[MULTIPLE SPOILERS]
Mare of Easttown (2021; HBO) is a missing-persons/murder mystery that expands until the mystery becomes secondary to the family and community narratives that come to light. We are invested in knowing who killed Erin McMenamin (Cailee Spaeny), but we expect that mystery to be solved for us. The more interesting thing for the show is how all the now-intertwined families are going to survive—or not—and coexist once the murderer is found. Mare could easily have been just another small-town murder mystery, where “everyone has secrets,” and those secrets are slowly and “shockingly” revealed. (Sharp Objects with Amy Adams was one of the better versions of this.) Mare of Easttown, however, exposes unexpected layers of complexity.
We expect the clichés about people in a small town, where some people “escape,” others want to “get out,” and others are “stuck.” We expect everyone to be in everyone else’s business. We expect the negative associations with all of this. But what often gets overlooked, or not taken seriously, are the reasons why people would willingly live in a small town, why they would stay in a small town, and the strong human connections that make it possible for people to live through, and after, horrible things.
Communities are essentially extensions of the families who live there, and small communities even more so. The relationships intersect and overlap at both the happiest and the most horrible points. Mare (short for Marianne; played with emotional range and depth by the brilliant Kate Winslet), the only detective in Easttown, grew up there. She is known by nearly everyone, not only as a detective, but as the one who made the tournament-winning shot for the high school basketball team. What’s more, she followed her father as detective in the town.
Easttown is a town where very few families are fully intact. Teenage pregnancy, adultery, divorce, remarriage run through nearly every family, not to mention suicide, which Mare fears may run in her family. But while town gossip does use these things as fodder, the series doesn’t use them as so many elements of a sordid soap opera. They are just the way things are; what are people going to do with them? Some handle them badly; some handle them well, just as in real life. Some seem to view them as their destiny, fulfilling their own family self-prophecies. Others are determined to do things differently—again, as it is real life.

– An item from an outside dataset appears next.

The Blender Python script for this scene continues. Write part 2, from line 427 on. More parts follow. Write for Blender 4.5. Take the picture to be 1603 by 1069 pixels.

But because it is a small town, the families are not just on their own, but the people of the town are interconnected by relationships, deaths, infidelity, and crime. We enter the show in the middle of a year-long frustration for Mare, for the town, and for Dawn Bailey (Enid Graham), whose daughter, Katie (Caitlin Houlahan), was kidnapped. Mare hasn’t been able to solve the case, and the pressure mounts because Dawn (a former teammate of Mare’s) has taken things into her own hands, involving the press, as well as a leaflet campaign around the town. The perpetrator ends up being an outsider in many ways, who does not seem to run in any of the normal community circles in the town, whose business is closed, and whose crime has further split the town. In some ways, the solving of this crime is itself incidental to the plot, although its consequences are not.

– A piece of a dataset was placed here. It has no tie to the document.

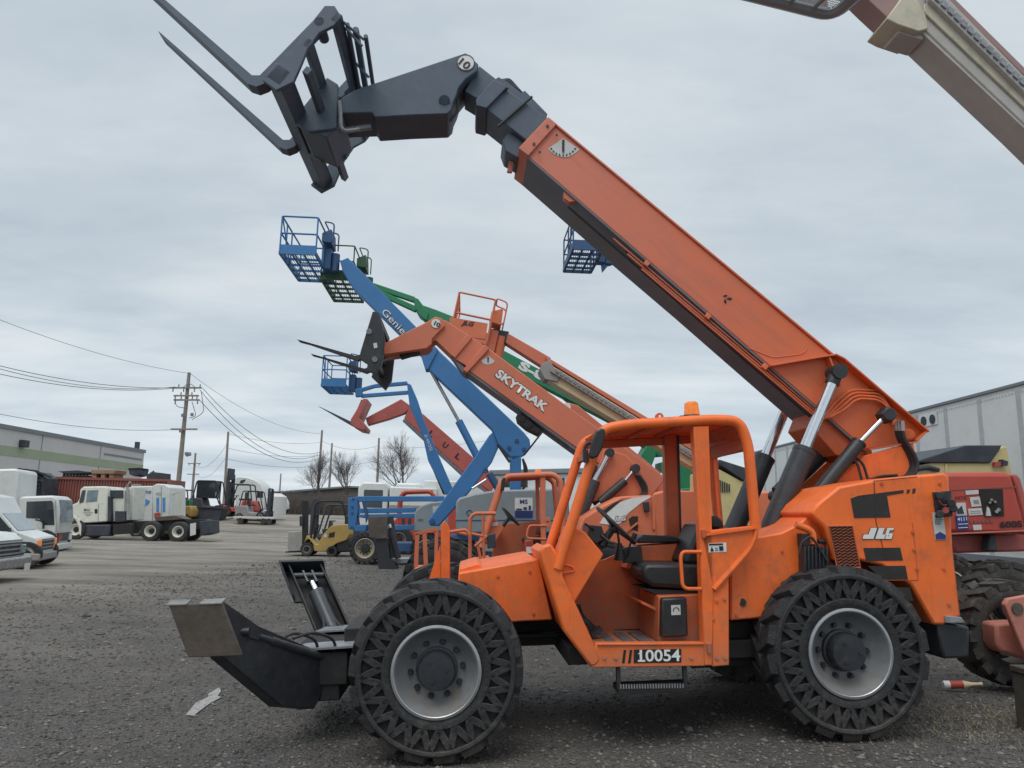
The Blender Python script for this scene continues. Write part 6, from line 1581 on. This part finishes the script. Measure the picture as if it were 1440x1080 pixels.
for i, (px, pb, pt, Y, r, lab) in enumerate((((316, 321), 700, 607, 80, .17, 'plain bare pole rising behind the dark green forklift mast'), ((446, 453), 700, 605, 95, .2, 'tall plain pole left of the bare trees'), ((462, 467), 700, 623, 100, .18, 'thinner plain pole right beside the tall plain pole'), ((530, 533), 700, 616, 95, .2, 'plain pole standing between two bare trees'), ((393, 395), 700, 666, 150, .2, 'tiny far pole over the dark shed roof'))):
    pole(lab, px, pb, pt, Y, r, ())
def wire(label, p, q, sag, r=.03, n=24):
    o = MB().tube([p.lerp(q, k / n) - V((0, 0, sag * 4 * (k / n) * (1 - k / n))) for k in range(n + 1)], r, n=5).build('power_line', WIRE)
    tag(o, label, 'cable', 'overhead lines strung from the utility poles'); return o
Y = 61.8
for i, (p, q, sag, r, lab) in enumerate((
    ((-150, 470), (250, 545), .9, .024, 'upper of the three thick lines running left from the top crossarm'),
    ((-150, 468), (246, 544), 1.2, .022, 'middle of the three thick lines running left from the top crossarm'),
    ((-150, 484), (243, 546), 1.0, .024, 'lowest of the three thick lines running left from the top crossarm'),
    ((-150, 385), (266, 525), .8, .016, 'thin top line running left from the tip of the tall pole'),
    ((-150, 545), (246, 604), .8, .018, 'thin line running left from the lowest crossarm'))):
    wire(lab, at_y(*p, 40), at_y(*q, Y), sag, r)
for p, q, sag, r, lab in (
    ((285, 546), (450, 636), 2.0, .026, 'upper thick line sagging right from the top crossarm'),
    ((281, 548), (447, 640), 2.4, .026, 'second thick line sagging right below the upper one'),
    ((281, 563), (449, 645), 2.2, .028, 'thin line sagging right from the third crossarm'),
    ((267, 525), (452, 610), 1.2, .016, 'thin line running right from the tip of the tall pole')):
    wire(lab, at_y(*p, Y), at_y(*q, 95), sag, r)
for p, q, lab in (((321, 610), (452, 622), 'high faint line between the plain poles'), ((320, 630), (452, 640), 'middle faint line between the plain poles'), ((319, 645), (451, 655), 'low faint line between the plain poles')):
    wire(lab, at_y(*p, 80), at_y(*q, 95), .5, .018)
for p, q, lab in (((453, 620), (533, 626), 'high faint line between the poles behind the trees'), ((453, 642), (532, 646), 'low faint line between the poles behind the trees'), ((533, 630), (780, 600), 'faint line running right from the pole between the trees')):
    wire(lab, at_y(*p, 95), at_y(*q, 95), .8, .018)
for p, q, lab in (((275, 655), (321, 622), 'line rising from the shorter pole to the bare pole'), ((276, 668), (320, 640), 'lower line rising from the shorter pole to the bare pole')):
    wire(lab, at_y(*p, 112), at_y(*q, 80), 1.2, .018)

def bare_tree(label, px, pb, h, Y, seed, spread=.5):
    rt = random.Random(seed); a = at_y(px, pb, Y); z0 = gz(a.x, Y)
    t = thing('bare_tree', label, 'tree', None, (a.x, Y, z0))
    tr = MB(); br = MB()
    def grow(p, d, l, r, dep):
        n = 3; P_ = [p]
        for k in range(n):
            d = (d + V((rt.uniform(-.18, .18), rt.uniform(-.18, .18), rt.uniform(-.02, .1)))).normalized(); P_.append(P_[-1] + d * (l / n))
        (tr if dep == 0 else br).tube(P_, [r * (1 - .35 * k / n) for k in range(n + 1)], n=6 if dep < 2 else 3)
        if dep >= 6: return
        for k in range(3):
            f = rt.uniform(.45, 1); i = min(n - 1, int(f * n)); q = P_[i].lerp(P_[i + 1], f * n - i) if dep else P_[-1].lerp(P_[1], rt.uniform(0, .55))
            a_ = rt.uniform(0, 6.28); e = d.orthogonal().normalized(); g = d.cross(e)
            nd = (d + (e * math.cos(a_) + g * math.sin(a_)) * rt.uniform(.45, 1.0) * spread * 1.8 + V((0, 0, .12))).normalized()
            grow(q, nd, l * rt.uniform(.55, .8), r * rt.uniform(.42, .52), dep + 1)
        grow(P_[-1], d, l * .72, r * .62, dep + 1)
    grow(V((0, 0, -.2)), V((rt.uniform(-.05, .05), 0, 1)), h * .3, h * .018, 0)
    tr.build('trunk', BARK, t); br.build('crown', BARK, t)
bare_tree('largest bare winter tree standing behind the red boom', 576, 700, 11, 84, 4, .52)
bare_tree('bare winter tree left of the pole between the trees', 496, 702, 8.2, 83, 9, .45)
bare_tree('thin bare winter tree beside the two plain poles', 449, 702, 8.0, 84, 14, .42)
bare_tree('small bare winter tree seen through the orange cab frame', 908, 720, 9.0, 90, 21, .5)
# scrub along the shed
b = MB(); rt = random.Random(2)
for i in range(1500):
    px = rt.uniform(380, 500); p = at_y(px, 720, 80 + rt.uniform(-3, 3)); p.z = gz(p.x, p.y)
    h = rt.uniform(.6, 2.6); b.tube([p, p + V((rt.uniform(-.4, .4), 0, h * .6)), p + V((rt.uniform(-.8, .8), 0, h))], [.03, .02, .01], n=3)
tag(b.build('scrub', BARK), 'grey brown winter scrub in front of the low dark shed', 'scrub', kind='stuff')
# =================================================================== ground
def gh(x, y):
    n = noise.noise(V((x * .22, y * .22, 3))) * .06 + noise.noise(V((x * .9, y * .9, 8))) * .02
    return gz(x, y) + n * (1 if y < 40 else .6)
def sheet(name, xs, ys, fn, m):
    vs = [(x, y, fn(x, y)) for y in ys for x in xs]; nx = len(xs)
    fs = [(j * nx + i, j * nx + i + 1, (j + 1) * nx + i + 1, (j + 1) * nx + i) for j in range(len(ys) - 1) for i in range(nx - 1)]
    b = MB(); b.v = [V(v) for v in vs]; b.f = fs
    return b.build(name, m)
GM = bpy.data.materials.new('gravel yard'); GM.use_nodes = True
nt = GM.node_tree; N = nt.nodes; L = nt.links; bs = N['Principled BSDF']; bs.inputs['Roughness'].default_value = .92
geo = N.new('ShaderNodeNewGeometry')
def nz(scale, det=8, ro=.6, vec=None):
    n = N.new('ShaderNodeTexNoise'); n.inputs['Scale'].default_value = scale; n.inputs['Detail'].default_value = det; n.inputs['Roughness'].default_value = ro
    L.new(vec or geo.outputs['Position'], n.inputs['Vector']); return n.outputs['Fac']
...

I do not want to reveal the ending, but it is in the final episode that all the family and community bonds are fully revealed for what they are. And at the center of those ties, at least for most of the town, is still, surprisingly, the church—and, for the show, the center is even more specifically the sermon given by the deacon, who himself was partially implicated in the entire plot of the series. This thread of the plot plays on another expected cliché about priests and young people, but refuses to give us reason for easy blame. The deacon tells the congregation that people within the community haven’t made it out of the past year, that they find themselves outside a circle of which they were once a part. He says, you may think that those people’s transgressions make them undeserving of your mercy. But our job, he says, is not to judge whether they are deserving, but only to love. So go to them, he says, and love them, even if they try to push you away. Don’t let them push you away. And that is what the people in the town do, despite all their faults.
Families are tied to each other, despite what they might want. In Mare of Easttown, it’s not only the families but every member of the community who is tied to the others. When something happens to one member of the community, it happens, in some sense, to every other member, because the members of the community, besides being related, can’t avoid seeing all those other people in various places. Mare can’t avoid seeing Dawn, whose daughter Mare has failed to find for over a year. Nor can Mare avoid seeing her ex-husband, who lives in the house across her backyard, and is about to be married to another woman. Dylan’s parents can’t avoid seeing a child whom they once thought was their own grandson. The deacon no doubt sees the men who assaulted him. And everyone sees Lori, whose family has been rearranged and upended.
They are pulled toward each other inescapably, for both good and ill. In the end, after all the ill, it is mostly for good. As Siobhan (Angourie Rice), Mare’s daughter says to her, “You could never leave this town. And the town is better because you’re here.” For the main characters whose faces we see in the church, the same could be said for them. The familial and community ties that bind us together, even when we would rather be elsewhere or do otherwise, force us to do the hard work of love that is so easily cast off in an anonymous and often aimless culture. In that, Mare of Easttown gives us much more than a murder mystery.